Integrity through the Seasons

Integrity through the Seasons — Write RightIntegrity comes easier in the lush times. Client work remains steady; the coffers stay full. I experience the luxury of choice and can accept or reject a project without risking anything. In the lean times, integrity becomes difficult. Client work slows to a trickle; the pipeline echoes; and money exits the bank account without ever returning. I consider a questionable project, wondering whether to accept it.

Integrity is Hard

In those times, I encounter a values decision. Will I sacrifice what I believe and hold most dear? The question should be easy to answer, but it isn’t in the lean times. Bills come due, and I worry about making ends meet; my emails go unanswered, and I worry no other opportunities will arise. I worry and fret and stew.

However, more than the decision causes anxiety. I worry, too, about the repercussions of a positive or negative response. If I say “no,” even if said with gentleness and respect, the potential client could blackball me, tell other people to not work with me because I’m “stupid” or “narrow-minded.”

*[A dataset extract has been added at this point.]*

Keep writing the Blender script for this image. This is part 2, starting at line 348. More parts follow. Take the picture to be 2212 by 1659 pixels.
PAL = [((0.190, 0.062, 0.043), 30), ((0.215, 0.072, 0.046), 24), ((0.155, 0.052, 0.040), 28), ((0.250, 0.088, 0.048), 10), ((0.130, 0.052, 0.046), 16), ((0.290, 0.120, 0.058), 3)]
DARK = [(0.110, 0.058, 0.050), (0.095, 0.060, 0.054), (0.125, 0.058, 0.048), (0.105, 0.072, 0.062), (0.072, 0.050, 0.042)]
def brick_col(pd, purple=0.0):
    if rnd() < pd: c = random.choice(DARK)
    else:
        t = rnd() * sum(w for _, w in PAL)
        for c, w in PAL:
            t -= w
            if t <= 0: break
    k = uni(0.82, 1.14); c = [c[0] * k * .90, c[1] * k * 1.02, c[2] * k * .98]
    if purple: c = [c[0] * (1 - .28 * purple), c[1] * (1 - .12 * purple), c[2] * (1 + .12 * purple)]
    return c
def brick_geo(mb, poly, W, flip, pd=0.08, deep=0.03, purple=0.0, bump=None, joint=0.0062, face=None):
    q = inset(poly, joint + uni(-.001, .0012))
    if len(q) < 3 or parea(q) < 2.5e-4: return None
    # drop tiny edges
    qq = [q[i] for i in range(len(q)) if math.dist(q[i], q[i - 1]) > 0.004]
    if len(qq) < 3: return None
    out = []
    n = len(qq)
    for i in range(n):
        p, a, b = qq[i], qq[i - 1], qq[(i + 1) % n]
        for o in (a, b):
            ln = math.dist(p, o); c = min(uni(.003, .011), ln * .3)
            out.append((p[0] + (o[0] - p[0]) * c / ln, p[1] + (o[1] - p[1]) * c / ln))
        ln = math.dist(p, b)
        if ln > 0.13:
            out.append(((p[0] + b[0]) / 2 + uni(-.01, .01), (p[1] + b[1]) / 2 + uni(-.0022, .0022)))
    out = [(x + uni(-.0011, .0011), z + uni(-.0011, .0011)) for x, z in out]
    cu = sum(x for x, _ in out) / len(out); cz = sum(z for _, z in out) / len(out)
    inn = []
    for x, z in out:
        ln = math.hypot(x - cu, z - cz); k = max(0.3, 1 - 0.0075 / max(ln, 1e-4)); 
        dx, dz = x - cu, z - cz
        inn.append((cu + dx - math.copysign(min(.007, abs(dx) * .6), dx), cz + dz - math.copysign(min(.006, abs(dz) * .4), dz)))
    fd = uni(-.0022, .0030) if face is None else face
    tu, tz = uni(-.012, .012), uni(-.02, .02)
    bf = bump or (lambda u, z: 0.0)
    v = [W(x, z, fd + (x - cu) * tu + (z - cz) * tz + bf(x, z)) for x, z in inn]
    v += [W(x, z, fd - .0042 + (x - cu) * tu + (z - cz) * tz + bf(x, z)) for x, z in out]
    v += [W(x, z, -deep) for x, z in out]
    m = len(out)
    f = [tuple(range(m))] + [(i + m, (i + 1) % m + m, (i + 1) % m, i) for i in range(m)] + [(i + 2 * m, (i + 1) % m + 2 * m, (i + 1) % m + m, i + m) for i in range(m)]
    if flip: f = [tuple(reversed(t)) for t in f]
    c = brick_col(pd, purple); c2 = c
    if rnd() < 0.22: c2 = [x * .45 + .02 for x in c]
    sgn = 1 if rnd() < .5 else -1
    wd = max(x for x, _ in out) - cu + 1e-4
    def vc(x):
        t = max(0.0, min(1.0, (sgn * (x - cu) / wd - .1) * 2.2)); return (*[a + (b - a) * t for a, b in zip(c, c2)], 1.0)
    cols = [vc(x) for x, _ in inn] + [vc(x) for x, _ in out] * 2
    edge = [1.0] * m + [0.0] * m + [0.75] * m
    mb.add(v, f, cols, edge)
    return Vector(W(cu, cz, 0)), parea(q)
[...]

Saying “yes” delivers its own worries: the cost to my heart and soul. If I say “yes,” something within me will break, perhaps be irreparably shattered. I will disclose that I love myself more than the One who made and saved me. In addition, I will lose my sense of stability and steadiness because I now on nothing but my own opinion.

Integrity Offers Comfort

My opinion, though, changes. It’s like the FDA regulations about butter, bacon, or some other foodstuff. One year, the product will kill me; the next, I’ll die if I don’t eat more of it. My opinion fluctuates just as widely but much more frequently.

Because of that, I cannot rely on my opinion. Nor can I set my hope in how a current or potential client might respond to my answer about a project, policy, or other matter. I do not control that outcome; I only own how I behave in the midst of the situation.

In light of that, I choose to let integrity guide my words and actions. Integrity — sticking to what I believe and value regardless of circumstance — makes me unwavering and strong. It offers comfort, too, because I no longer find contentment in circumstances or people’s opinions. I find it in God and his word, the Bible. I rest in him, letting God direct how I think and therefore act.

Integrity: Joseph Enslaved

The Bible contains many stories about people who either operate out of integrity or don’t. Joseph may be one of the most well known examples; he suffers a great deal and with little cause. His brothers sell him to slavers because he can’t keep quiet about his dreams. (An aside: Joseph should have been a bit more circumspect, wise, and humble when going around saying he’d rule over his brothers one day.)

Joseph ends up in Egypt where he first serves in Potiphar’s household. He serves well, so well, in fact, that Potiphar gives him additional responsibilities. Unfortunately, Joseph’s service brings him into contact with Potiphar’s wife, and she decides she has to have him.

Joseph refuses, telling her Potiphar trusts him with the household and her. He cannot violate that trust. The wife refuses to listen and entraps Joseph in her bed. He flees from her, only to be brought up on charges of rape and imprisoned.

Integrity: Joseph in Prison

Joseph excels even in the prison environment. He becomes known as the dream interpreter, garnering attention from not only the jailer but also Pharaoh himself. When Pharaoh’s advisers fail to interpret his dreams about some creepy cows, Joseph is called to the court.

He translates the dream, saying the Egyptians need to prepare for a time of plenty and a time of famine. Joseph’s wisdom, humility, and presence so impress Pharaoh that the ruler exalts Joseph to a position second only to the throne. When Joseph encounters his brother in that role, he says something telling, “What you meant for harm, God meant for good.”

How could Joseph say such a thing? Why doesn’t he throw his brothers into jail? His brothers most certainly would have. Joseph responds as he does because of integrity, an integrity not merely tied to treating people with dignity and respect but tied to the Creator of the universe.

Integrity Produces Endurance

Joseph’s belief in the all-powerful, all-knowing God enables him to act the same in every situation, good or bad. He never compromises that belief; he doesn’t take advantage of Potiphar or the wife, nor does he complain to the jailer about his wrongful imprisonment. Joseph serves, steadily and honorably. He does what is right because he rests in the God who is just, loving, and kind. Joseph acts with integrity, in all seasons.